Every sport has four moods. Mood One is I love it. Cricket has got that mood and a fair bit of soccer has got that mood too.
Mood Two is Ignore it. It exists in a large number of people is India, which is the mood for golf?
Mood Three is shun it actively. Boycott it.
Mood Four is go after it. It’s so niche that we must go after it. It’s like occupy the Wall Street.
My point is that golf must invest in itself for creating a I love golf kind of mindset. Golf has got everything in it. It is deceptively simple but extremely complicated. The joy of golf can only be understood when somebody gets down to the course and plays. Getting people to do that is a mass task. It is not an anecdotal task.
Q: How do you see or visualise golf in India five years from now?
Harish Bijoor: The simple answer as I have done a five-year plan for a promoter on how golf will look in five years from now in India. Without the effort of the golfing fraternity in India, by the way the golfing fraternity in India is the most intelligent, most savvy and most moneyed fraternity in this country. Intelligence, savvy and money – all three things are there in the sport. But what’s not there is all these three things combining and hitting the ground running with an active business plan to say five years from now we are going to be this way.
Short answer. My five-year plan for this guy says if the industry continues the same way golf will grow by a factor of 2.6 X in five years. Factor of 2.6 in 83,000 plus people multiplied by 2.6 will be nothing.
What I am talking about is that 83,000 people multiplied by 60 – that should be the plan for golf.
Golf is growing, it will grow. But it must grow at a much higher pace (he points with a gesture). That is the missing element.

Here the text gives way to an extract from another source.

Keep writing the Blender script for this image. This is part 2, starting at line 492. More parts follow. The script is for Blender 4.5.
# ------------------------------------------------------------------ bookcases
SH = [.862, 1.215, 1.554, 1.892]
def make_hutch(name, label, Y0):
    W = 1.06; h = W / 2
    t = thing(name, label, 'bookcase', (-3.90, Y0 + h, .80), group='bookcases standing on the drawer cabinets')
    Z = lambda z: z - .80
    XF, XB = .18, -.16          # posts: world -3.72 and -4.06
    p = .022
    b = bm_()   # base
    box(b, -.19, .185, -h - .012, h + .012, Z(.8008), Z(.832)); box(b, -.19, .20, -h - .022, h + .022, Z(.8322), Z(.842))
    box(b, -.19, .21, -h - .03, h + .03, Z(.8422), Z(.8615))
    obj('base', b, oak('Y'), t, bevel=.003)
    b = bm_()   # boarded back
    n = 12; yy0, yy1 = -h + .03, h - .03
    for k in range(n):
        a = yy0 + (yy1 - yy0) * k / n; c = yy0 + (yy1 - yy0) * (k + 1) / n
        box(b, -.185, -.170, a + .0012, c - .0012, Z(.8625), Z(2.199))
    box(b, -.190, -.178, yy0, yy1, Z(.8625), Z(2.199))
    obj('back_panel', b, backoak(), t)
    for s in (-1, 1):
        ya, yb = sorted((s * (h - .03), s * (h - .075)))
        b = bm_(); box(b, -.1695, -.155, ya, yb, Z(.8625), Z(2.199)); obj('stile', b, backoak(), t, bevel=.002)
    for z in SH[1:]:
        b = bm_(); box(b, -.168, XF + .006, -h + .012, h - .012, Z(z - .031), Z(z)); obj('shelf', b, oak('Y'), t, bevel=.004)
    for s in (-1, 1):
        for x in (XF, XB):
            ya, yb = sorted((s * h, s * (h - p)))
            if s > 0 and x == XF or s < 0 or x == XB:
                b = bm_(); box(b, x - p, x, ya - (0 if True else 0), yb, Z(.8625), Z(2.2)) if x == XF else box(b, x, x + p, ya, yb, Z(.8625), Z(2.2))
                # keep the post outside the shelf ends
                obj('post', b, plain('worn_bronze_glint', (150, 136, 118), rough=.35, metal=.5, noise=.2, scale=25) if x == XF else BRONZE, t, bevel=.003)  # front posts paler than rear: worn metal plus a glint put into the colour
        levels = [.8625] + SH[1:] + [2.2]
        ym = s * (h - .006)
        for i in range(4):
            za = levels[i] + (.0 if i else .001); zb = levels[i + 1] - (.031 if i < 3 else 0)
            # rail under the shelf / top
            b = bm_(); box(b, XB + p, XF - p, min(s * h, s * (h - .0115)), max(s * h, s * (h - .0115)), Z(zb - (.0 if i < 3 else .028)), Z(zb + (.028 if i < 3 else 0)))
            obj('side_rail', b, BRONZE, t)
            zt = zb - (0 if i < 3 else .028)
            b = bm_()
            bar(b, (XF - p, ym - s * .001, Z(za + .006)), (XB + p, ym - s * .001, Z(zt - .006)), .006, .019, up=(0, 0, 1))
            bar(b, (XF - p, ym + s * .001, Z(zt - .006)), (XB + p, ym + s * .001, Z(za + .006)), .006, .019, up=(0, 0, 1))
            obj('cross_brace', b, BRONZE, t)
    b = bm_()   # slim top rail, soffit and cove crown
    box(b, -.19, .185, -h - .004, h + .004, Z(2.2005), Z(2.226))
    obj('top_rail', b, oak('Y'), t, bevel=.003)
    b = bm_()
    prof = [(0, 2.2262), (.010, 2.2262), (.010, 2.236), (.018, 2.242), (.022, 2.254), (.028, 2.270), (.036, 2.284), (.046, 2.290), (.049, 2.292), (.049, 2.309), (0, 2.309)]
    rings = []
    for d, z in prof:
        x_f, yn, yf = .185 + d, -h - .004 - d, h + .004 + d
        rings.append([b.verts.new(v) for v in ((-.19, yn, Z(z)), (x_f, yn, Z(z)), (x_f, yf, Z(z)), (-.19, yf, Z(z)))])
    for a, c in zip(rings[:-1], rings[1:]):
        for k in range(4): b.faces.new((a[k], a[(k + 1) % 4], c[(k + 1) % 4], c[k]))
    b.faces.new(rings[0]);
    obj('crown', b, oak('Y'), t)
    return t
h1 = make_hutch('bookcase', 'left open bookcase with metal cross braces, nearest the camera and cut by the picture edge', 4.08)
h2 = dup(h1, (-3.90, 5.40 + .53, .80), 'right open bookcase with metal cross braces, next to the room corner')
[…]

Q: Live TV coverage in not cheap. But if you were to make a beginning, do you think that will make a difference in catching the fancy of people who are interested in sport?
Harish Bijoor: Not yet. I would say the temptation will be to do this first. Broadcasters will come to you and say this is a great way of promoting the sport. Let’s take it places. But believe it or not, it will not take you anywhere. What will take you somewhere is doing the stuff on the ground.
THE WAY FORWARD
You should choose one city in India and make a pressure test for golf in that one city where you will look at private, public and armed forces golf courses. Bring all these together.

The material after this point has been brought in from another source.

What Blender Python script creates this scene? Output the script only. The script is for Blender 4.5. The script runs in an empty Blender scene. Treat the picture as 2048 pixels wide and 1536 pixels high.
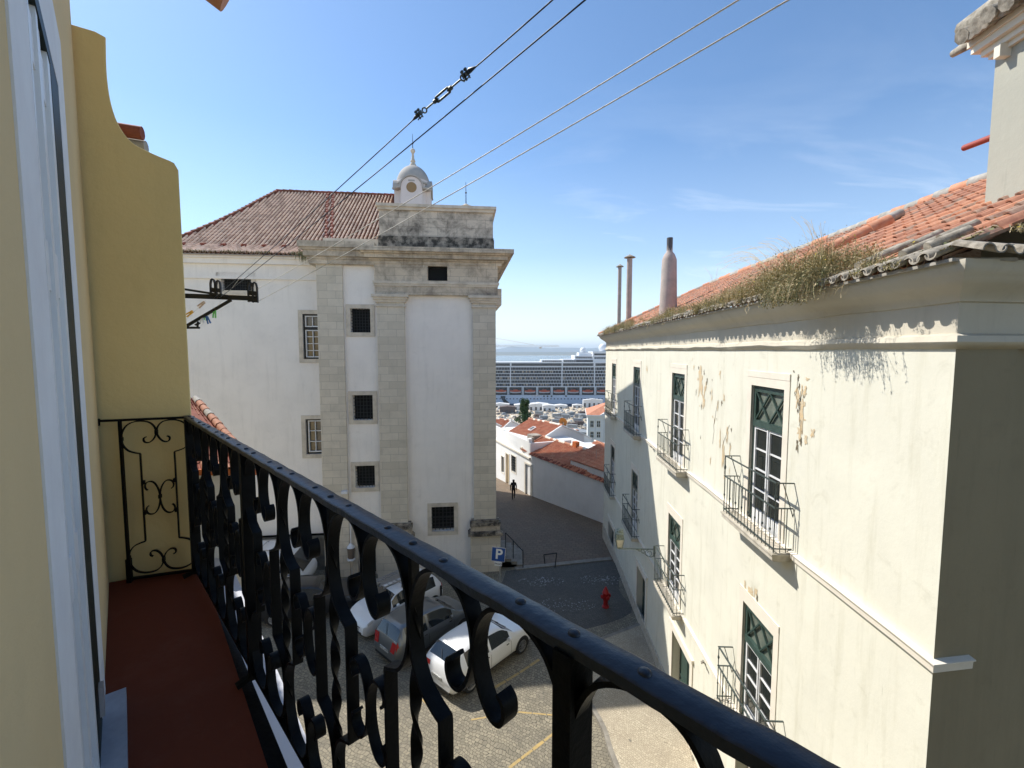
import bpy, bmesh, math, random
from mathutils import Vector, Matrix, noise
random.seed(7)
R = math.radians
sc = bpy.context.scene
COL = sc.collection
EYE = 11.5                                    # eye height above the square
F = 900.0                                     # focal length in photo pixels (2048 wide)
TH = math.atan(66.0/F)                        # camera pitch (down)
_f = Vector((0, math.cos(TH), -math.sin(TH))); _u = Vector((0, math.sin(TH), math.cos(TH)))
CAM = Vector((0, 0, EYE))

def ray(px, py): return _f*F + Vector((1,0,0))*(px-1024) + _u*(768-py)
def at(px, py, Y):
    r = ray(px, py); return CAM + r*(Y/r.y)
def onz(px, py, z):
    r = ray(px, py); return CAM + r*((z-EYE)/r.z)
def frame(o, az):
    a = R(az); x = Vector((math.sin(a), math.cos(a), 0)); y = Vector((-x.y, x.x, 0)); z = Vector((0,0,1))
    M = Matrix.Identity(4)
    for i, v in enumerate((x, y, z)): M[0][i], M[1][i], M[2][i] = v
    M[0][3], M[1][3], M[2][3] = o[0], o[1], (o[2] if len(o) > 2 else 0)
    return M
def pix(M, px, py, d=0.0):
    Mi = M.inverted(); o = Mi @ CAM; r = Mi.to_3x3() @ ray(px, py)
    t = (d-o.y)/r.y; p = o + r*t
    return p.x, p.z
def prect(M, x0, y0, x1, y1, d=0.0):
    """rectangle in a wall plane from its photo corners"""
    a = pix(M, x0, y0, d); b = pix(M, x1, y1, d); c = pix(M, x0, y1, d); e = pix(M, x1, y0, d)
    xs = sorted([(a[0]+c[0])/2, (b[0]+e[0])/2]); zt = (a[1]+e[1])/2; zb = (b[1]+c[1])/2
    return xs[0], xs[1], zb, zt

def tag(o, label=None, cat=None, group=None, kind=None):
    if label: o['label'] = label
    if cat: o['category'] = cat
    if group: o['group'] = group
    if kind: o['kind'] = kind
    return o
def thing(name, M, label, cat, group=None):
    o = bpy.data.objects.new(name, None); COL.objects.link(o); o.empty_display_size = .2
    o.matrix_world = M; return tag(o, label, cat, group)
WM = {}
def catmull(pts, n=6):
    out = []; P = [Vector(p) for p in pts]; P = [P[0]*2-P[1]] + P + [P[-1]*2-P[-2]]
    for i in range(1, len(P)-2):
        for k in range(n):
            t = k/n; a, b, c, d = P[i-1], P[i], P[i+1], P[i+2]
            out.append(.5*((2*b)+(c-a)*t+(2*a-5*b+4*c-d)*t*t+(3*b-a-3*c+d)*t**3))
    out.append(P[-2]); return out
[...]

Once that is done, put all the inputs of a five-year business plan into that city. There are 16 different factors that I list in my business plan to say this is how golf can grow step by step. Look at these 16 elements. The get your biggest sponsors to put in their money and focus on one city.
I have run pressure tests in Japan and Italy. If you can really look at it, you can grow phenomenally. You can’t do it in every city. That way you are going to be dissipating a large amount of money on a large number of places.

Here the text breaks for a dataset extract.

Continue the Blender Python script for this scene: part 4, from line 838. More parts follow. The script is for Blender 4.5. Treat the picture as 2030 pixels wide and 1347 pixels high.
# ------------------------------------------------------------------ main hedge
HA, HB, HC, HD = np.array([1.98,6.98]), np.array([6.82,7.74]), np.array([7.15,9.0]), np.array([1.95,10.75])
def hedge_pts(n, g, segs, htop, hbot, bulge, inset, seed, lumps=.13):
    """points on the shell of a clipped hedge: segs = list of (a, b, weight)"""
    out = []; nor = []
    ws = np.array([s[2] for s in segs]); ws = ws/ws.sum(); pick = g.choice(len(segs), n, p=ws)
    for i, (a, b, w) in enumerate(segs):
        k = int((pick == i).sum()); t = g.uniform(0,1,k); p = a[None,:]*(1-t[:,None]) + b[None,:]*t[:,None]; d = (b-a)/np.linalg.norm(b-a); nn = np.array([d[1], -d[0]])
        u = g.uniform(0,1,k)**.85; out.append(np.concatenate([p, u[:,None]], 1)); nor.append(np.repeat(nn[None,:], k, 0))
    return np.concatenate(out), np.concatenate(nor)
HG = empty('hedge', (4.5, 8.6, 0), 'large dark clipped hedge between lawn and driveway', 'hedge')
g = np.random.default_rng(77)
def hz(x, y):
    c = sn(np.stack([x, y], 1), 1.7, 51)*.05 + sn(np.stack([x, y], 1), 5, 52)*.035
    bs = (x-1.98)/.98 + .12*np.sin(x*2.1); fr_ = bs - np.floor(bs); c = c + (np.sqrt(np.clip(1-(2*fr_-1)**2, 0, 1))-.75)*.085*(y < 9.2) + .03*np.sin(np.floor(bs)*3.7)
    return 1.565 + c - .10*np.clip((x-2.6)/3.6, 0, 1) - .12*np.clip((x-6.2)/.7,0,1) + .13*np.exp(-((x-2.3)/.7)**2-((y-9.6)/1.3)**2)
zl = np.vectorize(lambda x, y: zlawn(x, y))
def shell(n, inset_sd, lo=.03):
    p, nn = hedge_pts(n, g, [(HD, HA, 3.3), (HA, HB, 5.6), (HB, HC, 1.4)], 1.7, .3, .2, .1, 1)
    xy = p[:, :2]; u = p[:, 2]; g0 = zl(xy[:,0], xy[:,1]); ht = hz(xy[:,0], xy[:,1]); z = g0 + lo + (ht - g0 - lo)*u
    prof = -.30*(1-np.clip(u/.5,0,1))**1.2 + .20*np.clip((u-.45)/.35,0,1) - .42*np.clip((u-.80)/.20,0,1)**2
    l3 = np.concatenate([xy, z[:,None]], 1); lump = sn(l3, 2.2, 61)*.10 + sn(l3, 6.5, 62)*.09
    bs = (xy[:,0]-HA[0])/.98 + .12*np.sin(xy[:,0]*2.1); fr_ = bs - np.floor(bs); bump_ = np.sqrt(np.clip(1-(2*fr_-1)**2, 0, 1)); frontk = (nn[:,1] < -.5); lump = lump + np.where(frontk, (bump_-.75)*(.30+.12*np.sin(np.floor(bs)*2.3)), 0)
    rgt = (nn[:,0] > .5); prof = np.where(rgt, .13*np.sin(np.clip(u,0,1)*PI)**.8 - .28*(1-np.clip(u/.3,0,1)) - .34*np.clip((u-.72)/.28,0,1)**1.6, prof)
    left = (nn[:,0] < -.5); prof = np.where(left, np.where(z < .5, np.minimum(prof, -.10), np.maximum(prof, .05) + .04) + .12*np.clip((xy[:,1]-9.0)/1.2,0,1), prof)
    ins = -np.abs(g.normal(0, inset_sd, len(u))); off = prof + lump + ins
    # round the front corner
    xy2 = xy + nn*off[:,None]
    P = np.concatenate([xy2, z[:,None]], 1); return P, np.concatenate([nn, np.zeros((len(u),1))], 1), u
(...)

Give it two years and you will see how you develop golf, golfing sentiment and golfing temperament in the city that you focus on. It’s doable.
Q: You get to interact with a lot of corporate honchos. What is the perception? Is the CEO of a big company willing to invest in a pro tournament? Or what holds him back?
Harish Bijoor: As far as pro tournaments are concerned sponsorship works by networking. Most of the time the corporate honchos are doing a favour to the sport, favour to an individual by putting that money in.
I don’t think golf needs that kind of treatment. Golf is a sport in its right. It’s something superior across the world. Golf must be a magnet that attracts money.
People who run tournaments use their personal push to get money. It’s not necessary. Till golf gets the eyeballs, it will not get the money. The eyeballs will get the money.
There is a disadvantage. Every corporate honcho is a golfer and he, she, they know very clearly the size of audience for golf. So, why would a guy who knows it internally will put money behind something. So that is a disadvantage as well.
Harish Bijoor, founder of the Harish Bijoor Consults, is a brand-thinker and practitioner. He runs a unique boutique-consulting that has a consulting presence across the markets of Hong Kong, Seattle, London, Istanbul, Dubai and the Indian sub-continent.
Harish teaches at the Indian School of Business, Hyderabad & Mohali, in addition to semesters at overseas Business schools in the US and Europe. He has been teaching at the Indian School of Business for the past 15 years.